Broaddus Crutchfield is VPC’s 2020 Communicator of Achievement. The award recognizes not only her untiring communications efforts, but also her volunteer activism on behalf of the BSA’s Heart of Virginia Council, Virginia’s indigenous Indian tribes, and women’s and environmental causes.

Broaddus Crutchfield is a poet, author, freelance writer, copy editor, actress, public speaker, and community powerhouse. She is best known for her advocacy for women’s rights and Virginia’s underserved Indian tribes. Governor Timothy Kaine appointed her to the Virginia Indian Commemorative Commission, which, in 2018, completed and dedicated a monument to Virginia Indians on the grounds of Virginia’s Capitol Square. She has served on boards of many philanthropic and professional organizations, including that of Virginia Professional Communicators. She has been a member of VPC and NFPW since 2008 and has attended numerous NFPW conferences.

She has won numerous awards in editorial writing, poetry, and other categories of VPC and NFPW’s annual communications contests. Broaddus Crutchfield wrote poems about the 2007 Virginia Tech mass shooting, bin Laden’s death, and former President Barack Obama’s first year. “I want to be a poet when I grow up,” she said. “I’m old, but not grown up.”

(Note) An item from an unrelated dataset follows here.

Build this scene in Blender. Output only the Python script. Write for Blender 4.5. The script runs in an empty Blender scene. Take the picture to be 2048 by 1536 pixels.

In addition to being a published poet and author, she worked as a copy editor. Her accomplishments were amply featured in the cover story by Northern Virginia freelance writer Glenda C. Booth for the August 2018 issue of Fifty Plus Richmond www.fiftyplusrichmond.com

She once told her son that she has reached the age where she fears no attempt to sabotage her professionally and cares less than ever what people think of her personally, as long as she knows she is on the correct side of history. Consequently, she feels a great obligation to be outspoken and politically active. She has lived up to that obligation as a fixture within Democratic Party circles, and in 2018 Senator Mark Warner singled her out in a crowd as someone who attends every event and can be counted on to do the hard work to advance worthy causes.

Virginia Delegate Chris Peace has said, “Frances impresses me with her many philanthropic endeavors that positively impact the quality of life of others. She is leaving a lasting legacy.”

Broaddus-Crutchfield, who was nominated by fellow longtime member Martha Steger, will now go on to the national competition to compete for the National Communicator of Achievement.